2020 ESA Annual Meeting (August 3 - 6)

COS 92 Abstract - The pan-tropical spread of tree plantations: Implications for global forest regrowth

Matthew Fagan1, DoHyung Kim2, Wesley Settle1, Lexie Ferry1, Justin Drew1, Haven Carlson1, Joshua Schaferbien1 and Joshua Slaughter1, (1)Geography and Environmental Systems, University of Maryland, Baltimore County, Baltimore, MD, (2)UNICEF
Background/Question/Methods

International interest in restoring trees to landscapes resulted in the 2011 Bonn Challenge and the creation of voluntary national restoration targets by many countries. The Bonn Challenge seeks to bring 150 million hectares into restoration by 2020, and 350 million hectares by 2030, and has thus far had 172 million hectares pledged. Such ambitious commitments to increase tree cover need to be assessed in light of prior progress towards increasing global tree cover. One such dataset, the Hansen global forest change product (HGFC) quantifies gain in tree cover from the year 2000 to 2012. However, the HGFC gain product maps tree cover, not natural forest cover, and thus includes agricultural tree crop monocultures (e.g., banana, oil palm, rubber) and timber plantations (e.g., pine, eucalyptus monocultures) in its estimates of gain. In this study, we ask three related questions. First, is it possible to use satellite imagery to distinguish tree plantations from natural regrowth at a global scale? Second, do tree plantation expansion and natural regrowth have distinct spatial patterns across continents and biomes? Third, how does the persistence of tree plantations over time compare to that of natural regrowth?
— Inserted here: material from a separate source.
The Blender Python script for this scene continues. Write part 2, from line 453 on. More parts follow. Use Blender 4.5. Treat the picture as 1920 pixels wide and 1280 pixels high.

To reclassify the HGFC gain dataset into two new land use classes (plantation or natural regrowth), we integrated data from three types of satellite imagery (Landsat, Alos PalSAR, and Sentinel 1) across a large, pan-tropical training dataset (n>800,000) with labeled land uses in 2015. We then used an ensemble machine learning approach to classify all HGFC gain footprints between 25° N and 25° S. We assessed accuracy by randomly sampling 3000 points across the tropics, and further sampling 2000 random gain polygons. At each selected polygon, we further assessed land cover change between 2015 and 2017 using high-resolution satellite imagery.

Results/Conclusions

We distinguished tree plantations from natural regowth with >90% overall accuracy. Tree plantations had larger mean patch sizes and were significantly more abundant near coastlines and rivers. Natural regrowth was most abundant in biomes with high remnant natural forest cover. Southeast Asia and South America were centers of plantation expansion. Finally, we found that, with the exception of short-rotation eucalyptus plantations, tree plantations had much lower disturbance rates than natural regrowth patches. The high observed rate of turnover of natural regrowth and the widespread expansion of tree plantations implies that lasting gains from restoration efforts may be largely limited to the establishment of tree plantations.